Goals need to be set in time. The aim is to not set a goal that is too long-term, as it could make your salespeople less engaged. You should set multiple short-term steps so that your team does precise and guided actions.

Monitoring your goals

Why should you evaluate your goals?

Periodic evaluation of your results help reinforce certain successful actions and improve the others.

Rather than setting goals around turnover, most companies set activity goals: calling 50 prospects each week, meeting 35 of them, sending 60 emails, etc. The more precise the goals, the easier they are to evaluate.

Using the right tools

Goals should be monitored each week. This is time-consuming, but it can help identify when a salesperson is behind or if another is successful in real-time. It is thus easier to alter goals that are not ambitious enough.

Some tools make monitoring less time-consuming. noCRM’s tool to define sales goals lets you create individual and collective goals and monitor them directly on the platform.

noCRM’s tool has many benefits, including:

  • Consulting your goals and results;
  • Splitting goals into sub-goals;
  • Having both short-term and long-term goals.

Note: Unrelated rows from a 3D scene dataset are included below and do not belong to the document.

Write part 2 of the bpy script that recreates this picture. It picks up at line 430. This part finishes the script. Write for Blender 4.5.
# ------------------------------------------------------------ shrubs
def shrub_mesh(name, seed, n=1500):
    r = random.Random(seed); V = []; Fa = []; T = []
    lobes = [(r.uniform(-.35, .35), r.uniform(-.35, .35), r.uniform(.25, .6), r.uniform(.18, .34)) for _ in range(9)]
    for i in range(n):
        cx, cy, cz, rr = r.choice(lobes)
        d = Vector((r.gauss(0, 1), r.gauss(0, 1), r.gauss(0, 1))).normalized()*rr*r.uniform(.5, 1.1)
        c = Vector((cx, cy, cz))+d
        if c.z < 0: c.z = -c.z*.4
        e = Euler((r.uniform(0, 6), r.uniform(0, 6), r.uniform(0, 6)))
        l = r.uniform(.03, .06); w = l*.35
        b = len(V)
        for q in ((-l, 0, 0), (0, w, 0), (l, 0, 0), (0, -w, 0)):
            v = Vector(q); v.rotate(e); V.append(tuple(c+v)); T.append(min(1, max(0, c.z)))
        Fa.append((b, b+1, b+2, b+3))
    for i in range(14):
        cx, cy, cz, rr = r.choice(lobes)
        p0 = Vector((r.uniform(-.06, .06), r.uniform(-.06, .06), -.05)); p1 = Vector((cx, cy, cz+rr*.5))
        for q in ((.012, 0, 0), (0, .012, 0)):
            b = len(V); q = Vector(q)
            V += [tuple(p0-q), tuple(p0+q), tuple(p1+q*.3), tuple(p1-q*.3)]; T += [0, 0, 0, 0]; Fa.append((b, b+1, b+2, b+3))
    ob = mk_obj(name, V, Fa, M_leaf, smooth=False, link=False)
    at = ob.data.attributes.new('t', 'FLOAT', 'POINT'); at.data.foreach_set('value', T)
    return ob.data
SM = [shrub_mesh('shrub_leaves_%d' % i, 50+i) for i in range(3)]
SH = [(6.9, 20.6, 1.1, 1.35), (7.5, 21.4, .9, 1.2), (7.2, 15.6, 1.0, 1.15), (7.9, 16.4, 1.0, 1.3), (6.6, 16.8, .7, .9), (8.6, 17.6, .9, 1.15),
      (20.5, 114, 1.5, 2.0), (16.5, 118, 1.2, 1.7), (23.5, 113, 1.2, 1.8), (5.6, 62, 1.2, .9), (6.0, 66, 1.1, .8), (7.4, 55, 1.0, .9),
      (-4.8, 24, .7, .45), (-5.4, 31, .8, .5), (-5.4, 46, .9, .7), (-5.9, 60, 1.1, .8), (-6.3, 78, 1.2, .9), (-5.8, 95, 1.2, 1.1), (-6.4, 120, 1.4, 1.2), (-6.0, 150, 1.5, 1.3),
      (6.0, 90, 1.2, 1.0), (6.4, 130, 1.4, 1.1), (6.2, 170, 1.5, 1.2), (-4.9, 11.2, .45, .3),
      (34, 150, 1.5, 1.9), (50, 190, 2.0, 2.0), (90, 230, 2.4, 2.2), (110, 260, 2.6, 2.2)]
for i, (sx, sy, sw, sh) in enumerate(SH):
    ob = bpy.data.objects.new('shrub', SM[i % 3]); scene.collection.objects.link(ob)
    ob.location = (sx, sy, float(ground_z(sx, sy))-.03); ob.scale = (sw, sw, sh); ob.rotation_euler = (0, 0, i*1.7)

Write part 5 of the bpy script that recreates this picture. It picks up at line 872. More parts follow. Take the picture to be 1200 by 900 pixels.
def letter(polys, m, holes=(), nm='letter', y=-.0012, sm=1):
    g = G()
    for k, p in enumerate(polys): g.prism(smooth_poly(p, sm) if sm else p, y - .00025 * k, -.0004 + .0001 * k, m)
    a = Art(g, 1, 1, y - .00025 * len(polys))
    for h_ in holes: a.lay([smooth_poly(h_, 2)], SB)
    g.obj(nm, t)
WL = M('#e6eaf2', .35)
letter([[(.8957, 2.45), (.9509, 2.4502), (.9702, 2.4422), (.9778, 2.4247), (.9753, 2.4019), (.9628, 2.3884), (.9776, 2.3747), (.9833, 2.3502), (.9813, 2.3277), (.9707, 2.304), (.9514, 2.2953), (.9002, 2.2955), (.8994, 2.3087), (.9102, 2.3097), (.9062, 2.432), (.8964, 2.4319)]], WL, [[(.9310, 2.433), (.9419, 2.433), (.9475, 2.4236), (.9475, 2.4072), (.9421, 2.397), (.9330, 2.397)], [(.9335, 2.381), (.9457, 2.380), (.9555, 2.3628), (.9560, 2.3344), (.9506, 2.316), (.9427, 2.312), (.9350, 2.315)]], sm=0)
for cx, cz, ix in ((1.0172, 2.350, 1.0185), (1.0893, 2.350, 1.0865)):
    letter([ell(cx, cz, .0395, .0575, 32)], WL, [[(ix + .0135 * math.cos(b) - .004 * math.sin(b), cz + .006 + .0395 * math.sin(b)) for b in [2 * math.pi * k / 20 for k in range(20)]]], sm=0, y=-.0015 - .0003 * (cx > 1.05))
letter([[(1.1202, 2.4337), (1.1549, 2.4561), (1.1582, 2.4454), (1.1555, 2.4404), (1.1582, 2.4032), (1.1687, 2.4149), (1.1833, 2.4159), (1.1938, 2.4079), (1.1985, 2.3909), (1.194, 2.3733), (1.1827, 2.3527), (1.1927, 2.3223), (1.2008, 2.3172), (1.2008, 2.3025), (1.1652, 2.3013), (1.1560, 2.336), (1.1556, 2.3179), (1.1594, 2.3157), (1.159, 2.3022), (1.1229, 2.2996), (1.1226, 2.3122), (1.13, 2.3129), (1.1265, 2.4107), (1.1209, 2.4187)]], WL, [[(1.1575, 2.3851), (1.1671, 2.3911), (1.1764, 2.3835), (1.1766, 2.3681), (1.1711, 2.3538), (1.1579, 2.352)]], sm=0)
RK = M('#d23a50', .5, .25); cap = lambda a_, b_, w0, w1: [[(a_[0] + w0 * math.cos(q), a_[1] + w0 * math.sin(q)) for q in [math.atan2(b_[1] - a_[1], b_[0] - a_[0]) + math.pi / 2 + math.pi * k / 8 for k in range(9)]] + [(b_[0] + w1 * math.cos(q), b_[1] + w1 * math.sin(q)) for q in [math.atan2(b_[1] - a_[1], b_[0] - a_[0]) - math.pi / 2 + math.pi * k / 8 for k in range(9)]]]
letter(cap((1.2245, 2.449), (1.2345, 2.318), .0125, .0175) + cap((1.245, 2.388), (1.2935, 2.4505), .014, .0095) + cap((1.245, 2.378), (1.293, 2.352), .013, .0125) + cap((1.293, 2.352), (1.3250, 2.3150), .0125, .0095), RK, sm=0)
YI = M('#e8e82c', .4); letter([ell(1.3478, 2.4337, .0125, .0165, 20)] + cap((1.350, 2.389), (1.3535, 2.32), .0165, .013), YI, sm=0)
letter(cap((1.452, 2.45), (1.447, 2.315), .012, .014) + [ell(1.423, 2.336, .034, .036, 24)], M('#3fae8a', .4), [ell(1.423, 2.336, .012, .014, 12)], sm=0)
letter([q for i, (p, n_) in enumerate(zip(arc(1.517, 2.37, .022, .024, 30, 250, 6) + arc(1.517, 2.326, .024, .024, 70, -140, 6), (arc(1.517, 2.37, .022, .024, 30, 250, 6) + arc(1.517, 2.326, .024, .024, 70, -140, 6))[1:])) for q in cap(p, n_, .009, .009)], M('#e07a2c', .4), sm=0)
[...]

You can define goals for all your salespeople, setting some goals for the junior members and the others for the senior staff. noCRM’s software lets you create and assign goals for each salesperson, and then monitor their performance. Everything is centralised, simplified, and digitised.

Goals set guidelines for salespeople and help monitor their progress in real-time. This ensures a company’s optimal performance.

Goals need to be precise, however, with constant evaluation thanks to digital tools.


What is a sales goal?

A sales goal is the result you want to ensure a company’s long-term success.

What is a qualitative sales goal?

A qualitative sales goal focuses on customer satisfaction. This goal doesn’t look at the number of sales, but at a salesperson’s behaviour and practices.

What is the SMART method?

This method sets criteria when implementing sales goals. Goals have to be specific, measurable, ambitious and achievable, realistic, and time-set.